Theoretical study on adsorption of methane molecule on nanostructured functionalized graphene with hydroxyl and epoxide

In the present work, density functional theory was employed to analyze the effect of functional groups on the adsorption behavior of CH4 in nanostructured functionalized graphene (G). Methane which is abundant in earth is found to be an energy carrier [1] and high use of it would result in the reduction of greenhouse gas emission. It is well known that graphene and derivatized forms of graphene offer applications as gas sensors [2].Two oxygen-containing functional groups such as hydroxyl(OH) and epoxy(O) are applied to modify the graphene surface to clarify the role of a functional group of graphene on the gas adsorption strength. Wood et al demonstrated binding of CO2 and CH4 to model zigzag graphene nanoribbons edge-functionalized with COOH, OH, NH2,H2PO3,NO2, and CH3, while we investigated adsorption of methane molecule on hydroxyl and epoxide on the basal plane of graphene.
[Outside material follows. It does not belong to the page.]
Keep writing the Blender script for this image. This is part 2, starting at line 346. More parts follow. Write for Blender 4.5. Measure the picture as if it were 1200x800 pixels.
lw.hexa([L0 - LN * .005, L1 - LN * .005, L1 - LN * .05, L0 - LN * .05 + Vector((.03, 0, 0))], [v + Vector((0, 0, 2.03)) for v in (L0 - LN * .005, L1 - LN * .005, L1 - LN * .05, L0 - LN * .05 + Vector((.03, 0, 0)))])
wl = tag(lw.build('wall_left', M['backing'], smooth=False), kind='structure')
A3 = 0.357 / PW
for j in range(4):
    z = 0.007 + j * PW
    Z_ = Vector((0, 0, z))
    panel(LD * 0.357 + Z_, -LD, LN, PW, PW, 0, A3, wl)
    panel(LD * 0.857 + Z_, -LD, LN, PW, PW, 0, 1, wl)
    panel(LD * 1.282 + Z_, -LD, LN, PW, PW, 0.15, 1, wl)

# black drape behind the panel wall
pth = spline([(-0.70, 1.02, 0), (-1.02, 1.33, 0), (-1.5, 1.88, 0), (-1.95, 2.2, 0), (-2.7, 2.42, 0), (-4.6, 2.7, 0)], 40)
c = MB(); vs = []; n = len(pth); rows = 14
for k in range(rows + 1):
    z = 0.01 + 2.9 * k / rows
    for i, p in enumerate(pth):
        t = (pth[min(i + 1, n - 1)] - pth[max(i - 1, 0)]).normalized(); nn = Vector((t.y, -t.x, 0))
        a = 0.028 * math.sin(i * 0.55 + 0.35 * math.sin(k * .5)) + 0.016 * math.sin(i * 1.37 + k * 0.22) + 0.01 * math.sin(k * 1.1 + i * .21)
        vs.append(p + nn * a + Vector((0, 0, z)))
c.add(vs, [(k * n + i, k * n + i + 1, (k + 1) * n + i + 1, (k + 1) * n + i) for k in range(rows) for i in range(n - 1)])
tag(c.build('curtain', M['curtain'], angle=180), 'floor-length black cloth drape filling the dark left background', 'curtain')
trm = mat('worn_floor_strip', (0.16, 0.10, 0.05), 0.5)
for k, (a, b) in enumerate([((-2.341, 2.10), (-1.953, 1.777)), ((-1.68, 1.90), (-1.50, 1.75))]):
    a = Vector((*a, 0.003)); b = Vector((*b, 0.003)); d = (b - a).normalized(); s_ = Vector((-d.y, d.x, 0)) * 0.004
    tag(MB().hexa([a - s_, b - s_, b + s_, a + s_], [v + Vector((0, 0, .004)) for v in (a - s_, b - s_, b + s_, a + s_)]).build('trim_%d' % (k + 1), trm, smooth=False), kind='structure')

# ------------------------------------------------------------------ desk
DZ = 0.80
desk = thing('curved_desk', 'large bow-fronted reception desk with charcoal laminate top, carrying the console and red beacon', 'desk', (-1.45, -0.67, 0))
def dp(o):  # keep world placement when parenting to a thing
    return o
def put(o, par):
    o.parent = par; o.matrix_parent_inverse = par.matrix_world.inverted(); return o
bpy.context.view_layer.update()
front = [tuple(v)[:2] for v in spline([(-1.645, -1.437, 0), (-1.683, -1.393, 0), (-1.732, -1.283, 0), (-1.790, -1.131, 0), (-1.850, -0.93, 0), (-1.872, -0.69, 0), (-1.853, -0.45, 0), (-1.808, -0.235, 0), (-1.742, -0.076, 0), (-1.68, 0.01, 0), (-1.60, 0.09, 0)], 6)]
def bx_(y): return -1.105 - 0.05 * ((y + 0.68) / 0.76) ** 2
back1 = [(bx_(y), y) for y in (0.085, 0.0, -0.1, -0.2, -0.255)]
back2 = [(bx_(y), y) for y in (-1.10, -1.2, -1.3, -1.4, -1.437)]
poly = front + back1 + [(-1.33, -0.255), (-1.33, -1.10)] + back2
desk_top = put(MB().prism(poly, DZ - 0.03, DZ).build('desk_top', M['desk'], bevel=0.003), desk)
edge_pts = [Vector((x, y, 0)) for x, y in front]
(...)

The interaction mechanism of CH4 with G(OH) and G(O) was demonstrated by using DFT calculation at the special level of B3LYP/6-31G*. The optimized structures of CH4 on G(OH) and G(O) were shown in Figure 1. The adsorption energies (Eads) for CH4 on G-OH and G-O are -3.85 and -3.55 kJ/mol, respectively. Based on the calculated adsorption energy, it can be concluded that the interaction between the gas molecule and the functionalized graphene is weak. Furthermore, values of Eads does not considerably change upon functional groups, indicating the type of functional group has not a significant effect on interaction of the Methane and nanostructures.Moreover, the values of HOMO–LUMO energy gap are G(OH) =0.064 ev Eg G(O) =0.114 ev, CH4/ G(OH)= 0.064 ev and CH4/ G(O)= 0.114 ev respectively, indicating that the adsorption of CH4 has no significant effect on the electronic properties of the functionalized graphene.